Bentley V8 Ends Six-Decade Production Run
Bentley’s L-series V8, the foundation of which has been in production since 1959, is discontinued to give way to newer propulsion formats.
Bentley announced in early June it is discontinuing the 61-year run of its L-Series 6.75-L V8, an engine architecture the company said has been “in production for more than 60 years, and with the same configuration and bore spacing as the very first version from 1959.” The final engine will power a commemorative version of its flagship, the Mulsanne 6.75 Edition by Mulliner. The Mulsanne model is closing its production run concurrently with the L-Series V8.
Bentley said some 36,000 copies of the L-Series were produced since the engine’s debut in 1959. The last example was hand-built by a team of seven at the company’s assembly plant in Crewe, U.K. “Our venerable 6¾-litre V8 has powered the flagship Bentley for more than six decades, and so has earned its retirement. I am extremely proud of the generations of skilled craftspeople that have meticulously assembled every one of these engines by hand over the years,” said Peter Bosch, Bentley member of the board for manufacturing.
For Bentley, a new generation of propulsion is being prepped and the longstanding Mulsanne also makes way for the future. “The Mulsanne’s role as Bentley flagship will be taken by the new Flying Spur, powered by Bentley’s 6.0-litre twin turbo W12 engine with 626 bhp,” a Bentley spokesperson told SAE International.
“Looking further ahead,” he added, “the retirement of the 6¾-litre is a small step on our journey to electrification, with all Bentley models to be available with a hybrid option by 2023 and a full electric Bentley by 2025.” Bosch said the company can “look forward to the future of Bentley, powered by our exceptional W12, sporting 4.0-litre V8 and of course our efficient V6 Hybrid – the start of our journey to electrification.”
Longest-running engine?
Although engine configuration and unchanged bore spacing underlie Bentley’s claim to the longest-running production engine, some might say engineering semantics would argue for the General Motors small-block V8, introduced in 1955, for which the company has over decades taken pains to retain the engine’s original 4.4-inch (111.8) bore spacing.

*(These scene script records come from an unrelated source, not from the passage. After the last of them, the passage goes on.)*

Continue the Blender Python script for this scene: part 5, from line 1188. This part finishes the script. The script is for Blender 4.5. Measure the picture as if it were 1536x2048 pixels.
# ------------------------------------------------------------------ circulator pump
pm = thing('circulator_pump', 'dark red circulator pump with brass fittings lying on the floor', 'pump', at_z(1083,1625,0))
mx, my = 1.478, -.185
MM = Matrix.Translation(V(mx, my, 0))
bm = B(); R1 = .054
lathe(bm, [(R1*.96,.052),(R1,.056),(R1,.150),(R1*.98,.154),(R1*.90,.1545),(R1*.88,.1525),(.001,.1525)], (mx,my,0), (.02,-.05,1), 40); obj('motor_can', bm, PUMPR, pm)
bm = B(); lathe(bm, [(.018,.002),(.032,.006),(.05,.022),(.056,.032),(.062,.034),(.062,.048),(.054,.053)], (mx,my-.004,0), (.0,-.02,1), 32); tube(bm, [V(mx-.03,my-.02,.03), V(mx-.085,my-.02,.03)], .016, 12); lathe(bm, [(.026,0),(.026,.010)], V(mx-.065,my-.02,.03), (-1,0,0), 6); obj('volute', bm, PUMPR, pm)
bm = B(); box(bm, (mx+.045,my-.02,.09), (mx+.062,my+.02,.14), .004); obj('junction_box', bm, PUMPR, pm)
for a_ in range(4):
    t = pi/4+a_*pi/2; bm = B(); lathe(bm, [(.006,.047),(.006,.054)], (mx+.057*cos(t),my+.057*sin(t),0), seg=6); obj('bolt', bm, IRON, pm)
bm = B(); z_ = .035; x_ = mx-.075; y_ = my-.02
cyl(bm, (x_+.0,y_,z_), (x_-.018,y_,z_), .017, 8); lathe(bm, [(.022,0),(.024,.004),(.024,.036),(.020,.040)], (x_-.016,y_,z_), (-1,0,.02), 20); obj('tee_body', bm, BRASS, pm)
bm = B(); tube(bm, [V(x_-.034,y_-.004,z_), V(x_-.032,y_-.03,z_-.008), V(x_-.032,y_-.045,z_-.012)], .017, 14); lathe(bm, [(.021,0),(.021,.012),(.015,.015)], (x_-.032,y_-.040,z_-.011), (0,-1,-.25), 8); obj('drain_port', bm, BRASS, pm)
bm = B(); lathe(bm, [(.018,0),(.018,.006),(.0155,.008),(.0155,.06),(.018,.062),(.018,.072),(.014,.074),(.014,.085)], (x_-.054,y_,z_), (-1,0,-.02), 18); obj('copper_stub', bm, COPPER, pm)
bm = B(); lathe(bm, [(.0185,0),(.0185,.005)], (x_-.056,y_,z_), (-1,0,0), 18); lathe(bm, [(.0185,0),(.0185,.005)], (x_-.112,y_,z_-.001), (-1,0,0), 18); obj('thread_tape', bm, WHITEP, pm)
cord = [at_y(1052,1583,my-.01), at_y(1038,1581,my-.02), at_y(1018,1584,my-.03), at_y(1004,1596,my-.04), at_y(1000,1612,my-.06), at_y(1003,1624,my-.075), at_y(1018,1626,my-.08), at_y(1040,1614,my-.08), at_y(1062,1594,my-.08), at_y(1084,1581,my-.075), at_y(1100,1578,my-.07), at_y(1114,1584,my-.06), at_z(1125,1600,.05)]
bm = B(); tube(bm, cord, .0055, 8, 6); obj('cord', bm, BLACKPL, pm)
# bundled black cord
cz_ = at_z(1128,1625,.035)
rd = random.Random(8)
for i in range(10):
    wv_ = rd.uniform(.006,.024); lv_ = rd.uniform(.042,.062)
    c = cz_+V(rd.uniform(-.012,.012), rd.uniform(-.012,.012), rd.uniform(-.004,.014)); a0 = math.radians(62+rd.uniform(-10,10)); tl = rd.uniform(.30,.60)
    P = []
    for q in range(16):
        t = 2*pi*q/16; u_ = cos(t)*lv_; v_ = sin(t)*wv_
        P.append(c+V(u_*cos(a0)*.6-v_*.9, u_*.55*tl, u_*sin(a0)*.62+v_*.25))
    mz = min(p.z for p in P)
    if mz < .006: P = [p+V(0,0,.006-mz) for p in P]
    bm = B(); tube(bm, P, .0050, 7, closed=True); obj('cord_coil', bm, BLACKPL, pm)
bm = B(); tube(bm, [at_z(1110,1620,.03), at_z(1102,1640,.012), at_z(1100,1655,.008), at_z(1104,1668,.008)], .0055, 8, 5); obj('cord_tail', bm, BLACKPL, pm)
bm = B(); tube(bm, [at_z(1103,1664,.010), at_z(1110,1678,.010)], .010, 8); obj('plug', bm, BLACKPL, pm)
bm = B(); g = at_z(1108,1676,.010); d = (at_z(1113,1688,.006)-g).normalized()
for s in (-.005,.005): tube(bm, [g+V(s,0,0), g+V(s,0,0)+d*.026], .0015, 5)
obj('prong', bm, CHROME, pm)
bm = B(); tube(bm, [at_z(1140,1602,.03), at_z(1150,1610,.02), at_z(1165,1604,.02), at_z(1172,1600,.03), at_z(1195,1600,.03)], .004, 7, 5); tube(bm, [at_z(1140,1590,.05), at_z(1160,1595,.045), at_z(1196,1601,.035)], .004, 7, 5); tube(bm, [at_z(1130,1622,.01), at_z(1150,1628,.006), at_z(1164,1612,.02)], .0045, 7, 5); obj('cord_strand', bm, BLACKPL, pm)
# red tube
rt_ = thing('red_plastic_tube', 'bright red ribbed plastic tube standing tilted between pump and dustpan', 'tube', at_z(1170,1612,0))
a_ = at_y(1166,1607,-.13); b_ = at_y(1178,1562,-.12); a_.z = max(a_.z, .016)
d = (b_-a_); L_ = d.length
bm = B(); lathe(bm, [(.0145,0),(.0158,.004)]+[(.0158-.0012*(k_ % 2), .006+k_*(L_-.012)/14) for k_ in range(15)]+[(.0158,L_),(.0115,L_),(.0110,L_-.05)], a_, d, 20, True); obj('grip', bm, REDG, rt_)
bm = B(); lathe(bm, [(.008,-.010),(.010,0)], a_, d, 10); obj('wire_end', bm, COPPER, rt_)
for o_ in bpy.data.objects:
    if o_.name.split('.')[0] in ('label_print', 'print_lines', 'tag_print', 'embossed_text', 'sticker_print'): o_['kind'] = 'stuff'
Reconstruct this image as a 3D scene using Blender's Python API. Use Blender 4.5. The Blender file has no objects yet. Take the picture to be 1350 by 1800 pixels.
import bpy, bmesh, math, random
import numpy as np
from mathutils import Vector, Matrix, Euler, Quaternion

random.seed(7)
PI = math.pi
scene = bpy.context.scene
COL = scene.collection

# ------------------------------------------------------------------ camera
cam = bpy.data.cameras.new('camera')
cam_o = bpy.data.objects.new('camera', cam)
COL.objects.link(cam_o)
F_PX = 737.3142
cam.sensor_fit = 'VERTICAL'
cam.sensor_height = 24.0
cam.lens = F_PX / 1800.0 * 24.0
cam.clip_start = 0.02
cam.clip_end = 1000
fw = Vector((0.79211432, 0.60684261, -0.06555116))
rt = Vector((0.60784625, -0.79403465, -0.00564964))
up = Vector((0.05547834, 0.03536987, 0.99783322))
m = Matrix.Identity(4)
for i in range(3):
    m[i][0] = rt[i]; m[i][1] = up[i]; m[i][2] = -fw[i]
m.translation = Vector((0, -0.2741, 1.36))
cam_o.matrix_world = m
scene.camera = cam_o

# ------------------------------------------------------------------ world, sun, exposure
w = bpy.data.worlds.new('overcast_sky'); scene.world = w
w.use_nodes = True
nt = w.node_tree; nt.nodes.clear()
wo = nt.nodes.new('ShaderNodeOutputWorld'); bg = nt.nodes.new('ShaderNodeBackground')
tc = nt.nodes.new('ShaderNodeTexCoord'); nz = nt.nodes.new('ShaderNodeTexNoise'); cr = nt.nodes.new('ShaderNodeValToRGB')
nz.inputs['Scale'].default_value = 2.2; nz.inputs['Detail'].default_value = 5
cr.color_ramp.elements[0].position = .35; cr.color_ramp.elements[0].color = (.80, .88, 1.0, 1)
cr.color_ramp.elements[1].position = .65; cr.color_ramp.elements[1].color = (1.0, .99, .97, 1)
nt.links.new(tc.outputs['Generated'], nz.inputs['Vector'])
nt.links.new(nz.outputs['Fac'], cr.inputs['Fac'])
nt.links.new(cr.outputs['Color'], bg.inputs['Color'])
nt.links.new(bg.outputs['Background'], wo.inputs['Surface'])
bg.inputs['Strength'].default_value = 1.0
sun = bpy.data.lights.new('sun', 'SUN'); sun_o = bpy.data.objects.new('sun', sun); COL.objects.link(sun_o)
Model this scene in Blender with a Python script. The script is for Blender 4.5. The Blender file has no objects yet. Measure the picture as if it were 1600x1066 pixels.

Regardless of which original design fundamentals are given credence, Bentley admits that, just like GM’s small-block V8s, virtually no single part of the L-Series is related to any used for the original.
The L-Series replaced an inline 6-cylinder for Bentley, and in its first iteration in the 1959 Bentley S2 generated “around” 180 hp. The intent was to double in the I-6’s power output, add no extra weight – it ended up 30 lb (13.6 kg) lighter – and require no additional underhood space, which led Jack Phillips the company’s senior engine designer, to the vee configuration.
The original displacement was 6.2-L, expanding to the now-iconic 6.75-L in 1971 via a stroke increase from 3.6 inches (91 mm) to 3.9 inches (99 mm). In its final twin-turbocharged configuration for the 30-vehicle run of Mulsanne 6.75 Edition by Mulliner models, the 6.75-L V8 generates 530 hp and 811 lb-ft (1100 Nm). The company said the engine laid claim for a time as the highest-torque automotive production engine in the world.